今回のテーマは「社員の離職との向き合い方」です。先日、クライアントの方から次のようなご相談をいただきました。
「私は2代目の経営者で、社員50名程度の会社を経営しています。採用が難しい時代において、今いる社員が定着するように様々な取り組みをしています。それでも、一定数の社員は、離職していくのです。それぞれの人生があるので、会社を辞めること自体が悪いとは思わないのですが、どこかで“会社を否定されたような気持ち”になってしまいます。また、社員の離職に気持ちを引きずられたり、業務のしわ寄せで社内が混乱したりします。社員の離職とどう向き合っていけば良いのでしょうか」
理由はどうあれ、どの経営者にとっても、社員の離職はやはり寂しいものです。悔しさや安堵、反省といった様々な感情が交錯し、決して楽しい出来事とはいえません。向き合ってみると、想像以上に心を引き裂かれることもあります。そこで今回は、社員の離職に対して、私がどのように向き合っているかをお話しできればと思います。
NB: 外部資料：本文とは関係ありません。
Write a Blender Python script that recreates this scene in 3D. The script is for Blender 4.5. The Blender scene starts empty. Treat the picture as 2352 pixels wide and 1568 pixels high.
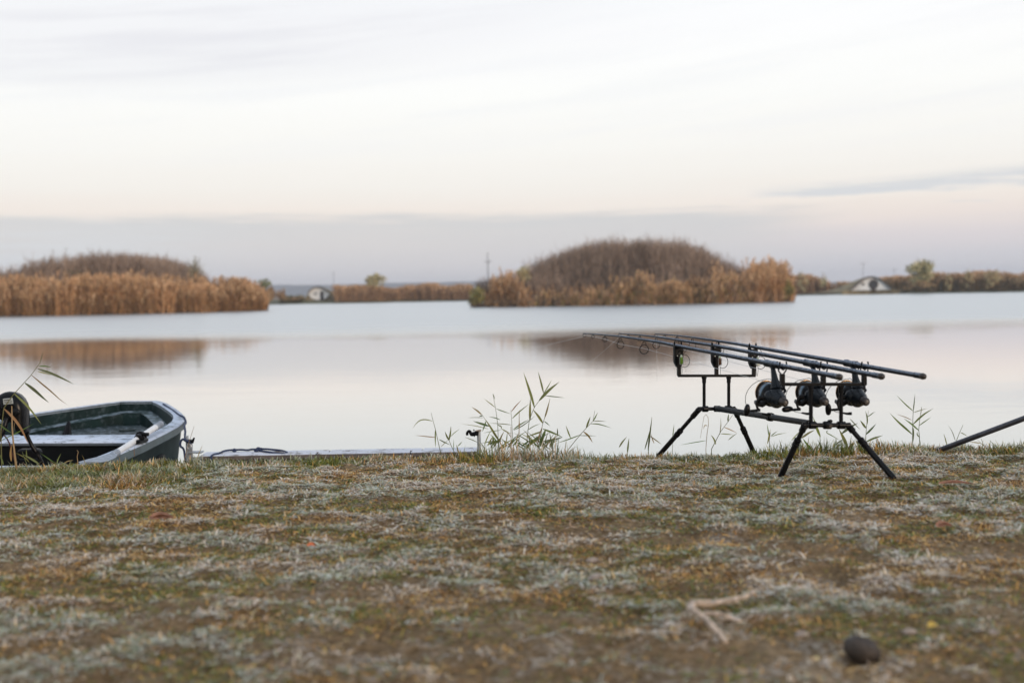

ここで少し、社員の離職率はどのくらいが適正なのか、考えてみましょう。
たとえば、誰も辞めない会社は一見良さそうに見えますが、人が入れ替わらず、新陳代謝が起きません。実際、そういった会社は、独立事業者が集まっており、それぞれが比較的自由に動いているケースも多く見られます。一方で、私たちのようにチームで仕事をしている会社は、たとえ同族同士であっても衝突が起きやすいものです。そう考えると、ある程度の人材の流動は、避けられない現実だといえるでしょう。
私自身がひとつの基準としているのは、「5年勤続のスタッフが65%残っていること」です。この数字の根拠は、日本の離婚率です。日本では、夫婦の約35%が離婚しており、裏を返せば約65%は婚姻を継続しています。「一生一緒にいる」と誓った関係でもこの数字ですから、職場であればなおさらだと思いませんか?
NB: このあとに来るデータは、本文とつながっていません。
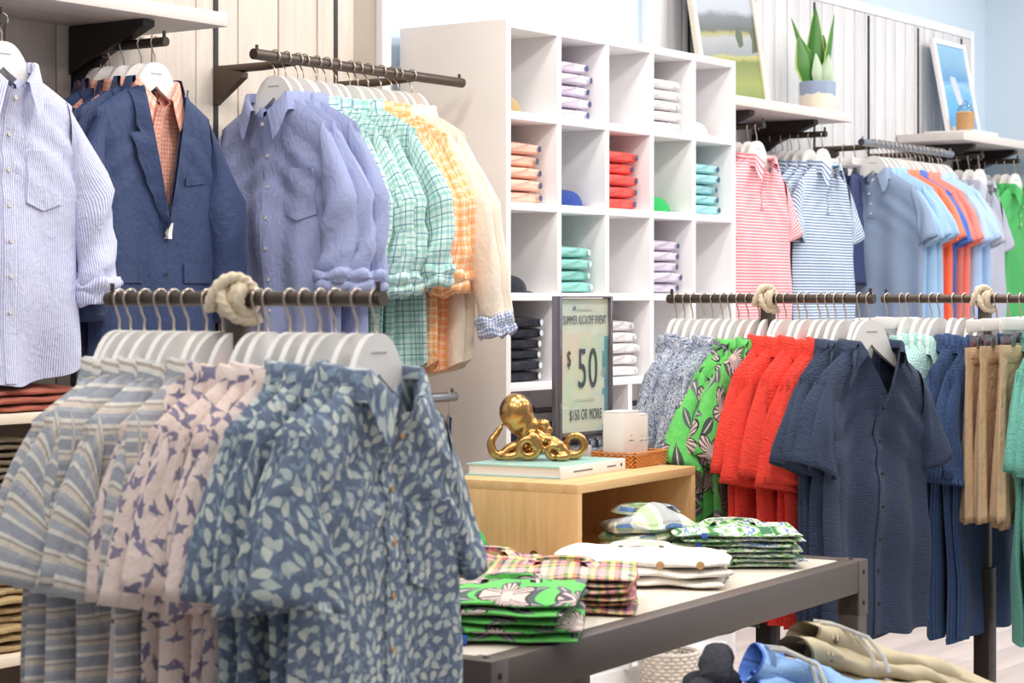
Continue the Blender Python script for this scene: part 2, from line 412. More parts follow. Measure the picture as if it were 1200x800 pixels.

現在、ブレインマークスにおける5年勤続の定着率は、全体で65%。内訳を見ると、新卒は70%超、中途採用では60%といったところです。中小企業でも規模が大きくなれば、どうしても目の届かない部分が出てきます。だからこそ、まずは「5年で65%」というラインを保つこと、そして可能であれば少しずつ高めていくこと。この辺りを目安にしてみるのが現実的かもしれません。
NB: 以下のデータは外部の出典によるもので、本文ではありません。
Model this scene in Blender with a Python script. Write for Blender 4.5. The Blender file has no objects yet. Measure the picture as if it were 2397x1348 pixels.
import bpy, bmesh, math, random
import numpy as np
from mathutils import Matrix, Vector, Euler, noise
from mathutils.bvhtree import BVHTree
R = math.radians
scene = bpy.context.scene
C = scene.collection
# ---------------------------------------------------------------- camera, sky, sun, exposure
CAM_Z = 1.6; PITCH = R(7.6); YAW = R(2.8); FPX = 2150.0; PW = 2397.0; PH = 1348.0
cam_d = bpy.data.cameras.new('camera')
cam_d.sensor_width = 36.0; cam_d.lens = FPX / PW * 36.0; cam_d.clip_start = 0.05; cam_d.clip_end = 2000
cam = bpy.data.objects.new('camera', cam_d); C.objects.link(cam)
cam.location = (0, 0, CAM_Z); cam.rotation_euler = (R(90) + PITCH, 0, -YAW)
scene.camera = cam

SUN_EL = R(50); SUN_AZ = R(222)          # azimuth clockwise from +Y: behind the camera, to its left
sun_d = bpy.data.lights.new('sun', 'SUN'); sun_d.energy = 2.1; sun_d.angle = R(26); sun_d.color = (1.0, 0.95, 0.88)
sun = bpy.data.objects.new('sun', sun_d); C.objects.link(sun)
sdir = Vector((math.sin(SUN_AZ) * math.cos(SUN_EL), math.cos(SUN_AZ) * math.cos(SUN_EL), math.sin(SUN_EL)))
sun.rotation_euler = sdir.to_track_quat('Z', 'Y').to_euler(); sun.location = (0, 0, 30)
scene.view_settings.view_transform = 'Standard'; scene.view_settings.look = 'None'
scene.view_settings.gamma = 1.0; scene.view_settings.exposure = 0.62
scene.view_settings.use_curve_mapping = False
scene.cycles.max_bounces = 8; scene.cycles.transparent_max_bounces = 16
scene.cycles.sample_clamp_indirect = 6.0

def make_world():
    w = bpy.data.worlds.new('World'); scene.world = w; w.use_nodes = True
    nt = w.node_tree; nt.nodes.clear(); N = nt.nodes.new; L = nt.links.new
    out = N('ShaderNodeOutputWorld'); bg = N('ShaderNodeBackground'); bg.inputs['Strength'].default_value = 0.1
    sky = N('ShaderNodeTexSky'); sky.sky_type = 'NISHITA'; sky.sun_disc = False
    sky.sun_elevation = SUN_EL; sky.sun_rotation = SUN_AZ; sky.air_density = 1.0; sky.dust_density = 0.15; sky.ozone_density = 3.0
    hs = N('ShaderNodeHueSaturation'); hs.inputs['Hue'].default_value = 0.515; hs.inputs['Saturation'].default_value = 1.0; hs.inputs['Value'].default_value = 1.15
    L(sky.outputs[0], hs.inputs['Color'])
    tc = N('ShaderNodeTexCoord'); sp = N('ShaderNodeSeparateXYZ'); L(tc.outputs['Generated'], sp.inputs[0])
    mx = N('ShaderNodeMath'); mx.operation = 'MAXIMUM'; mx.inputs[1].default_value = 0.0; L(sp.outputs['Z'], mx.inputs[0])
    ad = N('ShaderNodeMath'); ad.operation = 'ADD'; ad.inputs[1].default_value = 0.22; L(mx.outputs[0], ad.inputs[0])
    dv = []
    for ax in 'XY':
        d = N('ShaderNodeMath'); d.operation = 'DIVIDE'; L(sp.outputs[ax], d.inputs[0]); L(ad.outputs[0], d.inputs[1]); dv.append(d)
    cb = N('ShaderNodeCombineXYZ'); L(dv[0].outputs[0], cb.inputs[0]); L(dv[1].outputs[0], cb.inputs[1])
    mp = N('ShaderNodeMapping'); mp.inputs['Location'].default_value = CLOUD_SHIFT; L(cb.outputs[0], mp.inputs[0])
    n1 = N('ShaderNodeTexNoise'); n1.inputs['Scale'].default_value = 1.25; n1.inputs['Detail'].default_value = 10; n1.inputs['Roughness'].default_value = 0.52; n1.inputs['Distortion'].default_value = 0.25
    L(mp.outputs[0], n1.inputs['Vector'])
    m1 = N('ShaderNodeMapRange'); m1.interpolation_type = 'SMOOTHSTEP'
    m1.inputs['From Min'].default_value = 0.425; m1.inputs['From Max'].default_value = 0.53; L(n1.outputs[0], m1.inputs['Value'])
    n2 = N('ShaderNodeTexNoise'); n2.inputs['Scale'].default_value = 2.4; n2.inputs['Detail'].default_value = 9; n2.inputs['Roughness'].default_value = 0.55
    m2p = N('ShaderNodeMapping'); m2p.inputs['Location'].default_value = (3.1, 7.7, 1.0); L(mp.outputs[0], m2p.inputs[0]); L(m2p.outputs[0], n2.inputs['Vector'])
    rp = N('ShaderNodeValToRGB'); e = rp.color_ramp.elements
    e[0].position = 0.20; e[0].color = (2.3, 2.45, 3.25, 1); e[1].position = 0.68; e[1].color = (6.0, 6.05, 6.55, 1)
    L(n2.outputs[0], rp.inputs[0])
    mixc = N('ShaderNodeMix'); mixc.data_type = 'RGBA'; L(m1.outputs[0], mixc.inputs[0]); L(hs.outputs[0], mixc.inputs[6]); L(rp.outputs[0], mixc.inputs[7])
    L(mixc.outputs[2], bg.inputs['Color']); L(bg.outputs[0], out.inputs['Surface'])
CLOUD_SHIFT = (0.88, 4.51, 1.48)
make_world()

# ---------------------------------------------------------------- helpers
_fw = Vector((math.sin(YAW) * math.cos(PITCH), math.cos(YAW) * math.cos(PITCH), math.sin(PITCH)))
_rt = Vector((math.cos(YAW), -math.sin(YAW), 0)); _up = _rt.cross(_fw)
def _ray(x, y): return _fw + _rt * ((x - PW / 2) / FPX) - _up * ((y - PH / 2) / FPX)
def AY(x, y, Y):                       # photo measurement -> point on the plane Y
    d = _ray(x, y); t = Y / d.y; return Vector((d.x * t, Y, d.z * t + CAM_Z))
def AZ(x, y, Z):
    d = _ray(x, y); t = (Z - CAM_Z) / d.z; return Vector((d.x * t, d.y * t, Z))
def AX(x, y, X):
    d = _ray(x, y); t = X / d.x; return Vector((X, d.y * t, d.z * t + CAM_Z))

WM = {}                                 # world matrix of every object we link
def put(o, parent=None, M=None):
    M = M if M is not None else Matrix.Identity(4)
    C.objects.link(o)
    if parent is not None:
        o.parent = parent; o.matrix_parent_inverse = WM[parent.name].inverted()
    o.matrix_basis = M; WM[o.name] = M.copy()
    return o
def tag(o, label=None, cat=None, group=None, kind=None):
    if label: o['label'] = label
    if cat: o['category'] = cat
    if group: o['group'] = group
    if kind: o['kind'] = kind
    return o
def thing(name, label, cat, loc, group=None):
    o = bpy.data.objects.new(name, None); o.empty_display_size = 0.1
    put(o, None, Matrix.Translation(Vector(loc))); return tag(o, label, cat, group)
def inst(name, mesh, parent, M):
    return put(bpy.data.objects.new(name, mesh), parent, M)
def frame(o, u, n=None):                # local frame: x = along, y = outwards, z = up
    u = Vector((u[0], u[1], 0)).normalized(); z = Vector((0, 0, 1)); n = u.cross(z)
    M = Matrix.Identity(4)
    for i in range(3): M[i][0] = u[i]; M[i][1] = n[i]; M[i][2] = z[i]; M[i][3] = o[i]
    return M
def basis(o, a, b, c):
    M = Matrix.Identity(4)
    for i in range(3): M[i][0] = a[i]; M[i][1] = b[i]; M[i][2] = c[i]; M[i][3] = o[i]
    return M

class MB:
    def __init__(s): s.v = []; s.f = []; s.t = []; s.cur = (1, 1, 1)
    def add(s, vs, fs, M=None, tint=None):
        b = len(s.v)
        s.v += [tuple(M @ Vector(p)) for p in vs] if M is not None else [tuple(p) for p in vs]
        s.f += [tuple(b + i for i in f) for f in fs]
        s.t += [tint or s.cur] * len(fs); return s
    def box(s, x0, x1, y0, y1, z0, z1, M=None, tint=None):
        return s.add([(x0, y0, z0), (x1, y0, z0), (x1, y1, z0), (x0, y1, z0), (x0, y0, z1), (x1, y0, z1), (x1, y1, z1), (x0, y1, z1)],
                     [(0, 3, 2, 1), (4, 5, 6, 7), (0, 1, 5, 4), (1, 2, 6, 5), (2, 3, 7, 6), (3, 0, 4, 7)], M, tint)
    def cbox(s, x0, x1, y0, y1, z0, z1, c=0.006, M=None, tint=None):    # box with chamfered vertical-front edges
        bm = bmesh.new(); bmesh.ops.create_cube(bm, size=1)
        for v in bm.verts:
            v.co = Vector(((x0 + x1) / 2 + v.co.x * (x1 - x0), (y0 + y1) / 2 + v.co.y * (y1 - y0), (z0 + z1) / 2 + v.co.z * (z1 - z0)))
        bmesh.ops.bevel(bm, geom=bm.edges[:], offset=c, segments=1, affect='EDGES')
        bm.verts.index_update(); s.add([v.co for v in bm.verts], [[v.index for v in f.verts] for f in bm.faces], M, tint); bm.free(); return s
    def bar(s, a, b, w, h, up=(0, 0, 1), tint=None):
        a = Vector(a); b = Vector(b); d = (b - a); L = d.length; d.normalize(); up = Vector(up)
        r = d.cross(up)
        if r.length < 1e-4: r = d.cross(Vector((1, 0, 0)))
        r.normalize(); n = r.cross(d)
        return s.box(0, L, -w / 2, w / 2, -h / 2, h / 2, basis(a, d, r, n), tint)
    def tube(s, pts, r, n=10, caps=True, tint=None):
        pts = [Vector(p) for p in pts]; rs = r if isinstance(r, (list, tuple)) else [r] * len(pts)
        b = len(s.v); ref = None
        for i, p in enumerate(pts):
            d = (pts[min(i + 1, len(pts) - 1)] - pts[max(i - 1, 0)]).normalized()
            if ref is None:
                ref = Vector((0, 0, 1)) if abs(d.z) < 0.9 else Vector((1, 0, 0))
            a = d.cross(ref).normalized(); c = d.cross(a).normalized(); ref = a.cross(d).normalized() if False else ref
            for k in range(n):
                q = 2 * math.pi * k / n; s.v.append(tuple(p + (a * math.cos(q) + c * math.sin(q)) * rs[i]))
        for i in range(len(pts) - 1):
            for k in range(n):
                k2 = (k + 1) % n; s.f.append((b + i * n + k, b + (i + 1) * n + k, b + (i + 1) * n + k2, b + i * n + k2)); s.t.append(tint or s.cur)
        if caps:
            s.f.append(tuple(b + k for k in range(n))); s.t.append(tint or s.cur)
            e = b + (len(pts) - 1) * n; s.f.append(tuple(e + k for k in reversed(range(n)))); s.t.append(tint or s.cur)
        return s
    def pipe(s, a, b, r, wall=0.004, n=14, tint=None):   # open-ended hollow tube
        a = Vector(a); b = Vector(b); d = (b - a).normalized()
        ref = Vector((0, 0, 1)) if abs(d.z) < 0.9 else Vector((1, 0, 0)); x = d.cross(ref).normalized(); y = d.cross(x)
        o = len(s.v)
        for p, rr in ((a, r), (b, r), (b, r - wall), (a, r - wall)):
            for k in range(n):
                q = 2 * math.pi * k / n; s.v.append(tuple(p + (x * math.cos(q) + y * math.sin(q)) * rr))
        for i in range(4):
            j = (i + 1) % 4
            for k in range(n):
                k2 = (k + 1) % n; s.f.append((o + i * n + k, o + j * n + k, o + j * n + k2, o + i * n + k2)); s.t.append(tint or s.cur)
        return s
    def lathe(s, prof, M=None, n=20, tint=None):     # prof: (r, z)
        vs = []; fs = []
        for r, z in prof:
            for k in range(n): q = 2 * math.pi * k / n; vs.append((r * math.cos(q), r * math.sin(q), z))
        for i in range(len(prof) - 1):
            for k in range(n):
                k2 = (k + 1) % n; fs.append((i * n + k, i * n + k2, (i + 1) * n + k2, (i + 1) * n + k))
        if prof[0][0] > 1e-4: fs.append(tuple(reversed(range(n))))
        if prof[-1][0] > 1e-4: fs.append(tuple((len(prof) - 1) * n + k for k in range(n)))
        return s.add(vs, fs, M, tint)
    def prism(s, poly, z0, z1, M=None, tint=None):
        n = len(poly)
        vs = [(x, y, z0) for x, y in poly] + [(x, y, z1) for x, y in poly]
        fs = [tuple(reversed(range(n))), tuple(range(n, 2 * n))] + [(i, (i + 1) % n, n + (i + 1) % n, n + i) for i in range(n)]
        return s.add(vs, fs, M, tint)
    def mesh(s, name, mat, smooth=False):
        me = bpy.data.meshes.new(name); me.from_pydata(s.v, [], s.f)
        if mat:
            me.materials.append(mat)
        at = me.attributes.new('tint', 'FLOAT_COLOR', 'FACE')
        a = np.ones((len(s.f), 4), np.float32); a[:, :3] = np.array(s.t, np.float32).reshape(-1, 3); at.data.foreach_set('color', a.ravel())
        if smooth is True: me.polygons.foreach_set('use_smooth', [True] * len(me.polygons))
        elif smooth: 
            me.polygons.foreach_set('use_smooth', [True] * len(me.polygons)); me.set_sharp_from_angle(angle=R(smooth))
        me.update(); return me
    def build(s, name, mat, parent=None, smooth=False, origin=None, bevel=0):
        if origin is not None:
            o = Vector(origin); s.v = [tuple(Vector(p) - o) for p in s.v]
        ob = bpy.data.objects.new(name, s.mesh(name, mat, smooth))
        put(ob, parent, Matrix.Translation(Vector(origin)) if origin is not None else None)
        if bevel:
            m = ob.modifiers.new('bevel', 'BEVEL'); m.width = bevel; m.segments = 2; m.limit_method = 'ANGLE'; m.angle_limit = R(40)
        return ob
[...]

定着率を保つために、まず取り組むべきは「企業魅力を高めること」です。
社員が「この会社で働けて良かった」と心から思えるように、会社の魅力を日々積み重ねていく必要があります。
具体的には、「生産性を高め、ゆとりを持って働ける環境を整えること」「特定の社員に業務のしわ寄せがいかないように配慮すること」などが挙げられます。中でも重要なのが、マネジャーの教育です。マネジャーのレベルによって、社員の働きやすさには大きな差が生まれます。その企業の文化に合ったチームづくりを進める上でも、マネジャーの育成は欠かせません。
そして次に必要なのが、「採用の見直し」です。
夫婦の離婚理由の第一位は「性格や価値観の不一致」といわれています。同じ空間で長い時間をともに過ごす中で、価値観のズレを感じると、人はどうしても反発してしまうものです。私たち中小企業では、大企業のように転勤や部署異動によって環境を柔軟に変えることが難しいため、なおさら、価値観の一致が重要になります。
だからこそ、採用でも「一緒に働くうえで価値観が合うかどうか」をしっかり見極めることが、定着につながる重要なポイントになるのです。
企業魅力を高めるために、私がオススメしたいのは「社員満足度調査」の実施です。正直、初めて取り組んだときは、それほど必要性を感じていませんでした。しかし、継続していくうちに、会社の変化や成長を実感するようになったのです。「何がダメだと感じているのか」を見える化できれば、改善に取り組むことができます。社員満足度は、顧客満足度と同じくらい、企業経営にとって重要な指標なのです。
たとえば、弊社では「福利厚生」が課題になっていました。ワーケーションの実施、長期休暇の取得促進、確定拠出年金の導入など、さまざまな制度を整えてきたつもりでしたが、「きちんと明記し、丁寧に説明しなければ伝わらない」という学びもありました。
現在、社員満足度の全体スコアは90点ですが、福利厚生の項目は73点。来年、この数字が80点台に上がっていれば、これまでのチャレンジが社員に届き始めたというサインなのでしょう。
このように、PDCAを回しながら、働きやすい環境を経営者が率先してつくっていくこと。それこそが、良い社員に定着してもらうための、大切な土台だと感じています。
会社を経営している限り、人材の流動はつきものです。想定範囲内の離職であれば、過度に傷つく必要はありません。大切なのは、淡々と会社の改善に取り組み続けること。そうすれば、本当に必要な人材が残ってくれる環境をつくれるはずです。自信を持って、取り組んでみてくださいね。応援しています。